Sur la fin de sa vie l’optimisme trop facile du P. Chenu paraît voilé d’amertume. Il rédige, après le message de Jean-Paul II à Puebla, un bref essai intitulé La « doctrine sociale » de l’Eglise comme idéologie. Cette histoire de l’abandon de toute prétention par l’Eglise à voir organiser la société selon un modèle chrétien est dans la logique de la « convivance » avec le monde tel qu’il est, avec les richesses attribuées à l’incroyance moderne…

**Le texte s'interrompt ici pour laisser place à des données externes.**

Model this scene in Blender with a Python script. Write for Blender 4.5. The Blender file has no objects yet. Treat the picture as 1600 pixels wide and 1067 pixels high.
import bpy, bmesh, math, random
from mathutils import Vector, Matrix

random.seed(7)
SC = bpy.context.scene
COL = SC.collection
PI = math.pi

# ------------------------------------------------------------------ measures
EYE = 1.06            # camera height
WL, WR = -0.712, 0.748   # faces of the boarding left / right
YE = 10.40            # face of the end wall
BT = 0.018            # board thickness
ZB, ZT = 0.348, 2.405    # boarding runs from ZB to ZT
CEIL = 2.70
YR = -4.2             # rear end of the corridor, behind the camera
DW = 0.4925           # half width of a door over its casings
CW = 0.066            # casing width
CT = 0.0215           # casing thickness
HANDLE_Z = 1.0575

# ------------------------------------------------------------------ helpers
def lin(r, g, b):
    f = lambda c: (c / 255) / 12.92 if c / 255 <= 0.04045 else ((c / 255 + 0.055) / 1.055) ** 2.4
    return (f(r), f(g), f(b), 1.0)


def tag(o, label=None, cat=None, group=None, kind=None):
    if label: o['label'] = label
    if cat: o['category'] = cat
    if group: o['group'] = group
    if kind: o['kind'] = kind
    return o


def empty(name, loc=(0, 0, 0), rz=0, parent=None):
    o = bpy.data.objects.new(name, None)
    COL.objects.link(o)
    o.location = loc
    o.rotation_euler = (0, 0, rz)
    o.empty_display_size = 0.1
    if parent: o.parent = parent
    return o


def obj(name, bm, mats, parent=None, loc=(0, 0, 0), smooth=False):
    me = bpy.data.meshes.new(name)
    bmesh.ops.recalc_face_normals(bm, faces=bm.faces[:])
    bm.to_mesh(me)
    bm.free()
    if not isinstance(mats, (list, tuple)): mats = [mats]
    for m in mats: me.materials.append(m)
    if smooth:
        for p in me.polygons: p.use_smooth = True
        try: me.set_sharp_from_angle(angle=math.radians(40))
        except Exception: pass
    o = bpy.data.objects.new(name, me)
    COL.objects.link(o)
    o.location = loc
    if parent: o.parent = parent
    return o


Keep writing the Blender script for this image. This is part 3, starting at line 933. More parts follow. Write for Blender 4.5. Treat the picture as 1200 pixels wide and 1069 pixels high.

Chenu en veut à la doctrine sociale, c’est manifeste. C’est qu’il redoute une Eglise qui garderait une visée d’organisation de la vie en société. Economie et humanisme a fait son temps en 1979, mais au moment où il s’en prend à la « doctrine sociale » de l’Eglise Chenu rejoint un héritier de la pensée de cette revue, le P. Vincent Cosmao, dont paraît la même année au Cerf un livre parallèle au sien, Changer le monde, une tâche pour l’Eglise. Chenu choisit à ce propos de se montrer historien approximatif : il persiste à penser que Paul VI et Jean-Paul II écartent le vocable de doctrine sociale, alors que manifestement pour ce dernier le contraire est attesté. Il arrive que malheureusement Chenu fasse de l’histoire comme un avocat bâtit sa plaidoirie, et le procédé se vérifie plus d’une fois, y compris dans sa lecture du moyen âge.
Quelle est la postérité de Chenu ?
La chose requiert une analyse délicate, impossible à mener ici puisqu’on aborde le souterrain des liaisons avec ce que j’appellerais les enfants de l’herméneutique. Chenu a produit sans doute quelques imitateurs qui courent après le succès en se mettant à la remorque du devenir. Quoi d’étonnant ? Victor Hugo disait avec une pointe d’ironie : « Et sur Racine mort, le Campistron pullule »… Et il n’est pas exclu que les médiocres détiennent le pouvoir. La spécificité du christianisme comme contestation du mondain — Jésus est le seul qui ait eu le front de dire : « La mort, je l’ai vaincue » — échappe à beaucoup. Le marxisme passe, d’autres spéculations aussi ; mais ce qui reste d’un certain esprit est l’adaptation continuelle de la théologie aux pensées qui promettent le succès. Une philosophie du devenir court perpétuellement après la dernière chimère. L’épouser implique une succession de mariages et de divorces. Le rêve remplace alors la raison dans ce qui n’est plus la philosophie de saint Thomas, c’est-à-dire une métaphysique concrète, gagée sur l’existant, mais une ouverture aux pensées flottantes du sac et du ressac.